Congress to restore the power of impoundment to the President?

Byline: | Category: Taxes & Spending | Posted at: Wednesday, 27 February 2013

As I read this story about Senate Republicans considering giving the President the power to decide which budget cuts to make, I’m reminded of how much this sounds like impoundment.  If so, it’s a wonderful idea, as it would restore executive spending power to the nation’s chief executive.

The anti-impoundment act passed with the 1974 budget.  Like so much legislation that came out of the immediate post-Watergate era, this attempt to neuter Nixon left long term negative consequences for the nation.  From 1803 to 1974 presidents had the power to spend UP to what was budgeted by Congress.  They couldn’t spend more, but if circumstances dictated, the could spend less.  Thomas Jefferson was the first president to use the power when he decided not to buy boats that Congress had authorized to patrol the nation’s western frontier on the Mississippi River after his purchase of Louisiana made naval riverine patrols unnecessary.  For the next seventeen decades presidents underspent their budgets.  Even big spending presidents like Lyndon Johnson routinely spent only 95% of what was authorized.

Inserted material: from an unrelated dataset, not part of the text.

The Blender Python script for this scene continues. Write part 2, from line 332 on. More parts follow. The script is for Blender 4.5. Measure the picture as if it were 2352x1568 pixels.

Since 1974, however, every dime is spent.  Anyone who has spent a late September working for the federal government knows the rush to spend wastefully as the waning hours of the fiscal year wind down.  That is because Presidents can no longer spend less than what was authorized by Congress.  No business would dare operate in such a manner.  So why does government?

You might remember that two years ago, I advocated that President Obama seize the opportunity to challenge impoundment.  My advice still stands.  This is a good thing for the nation if the chief executive has it within his power the ability to properly execute a budget.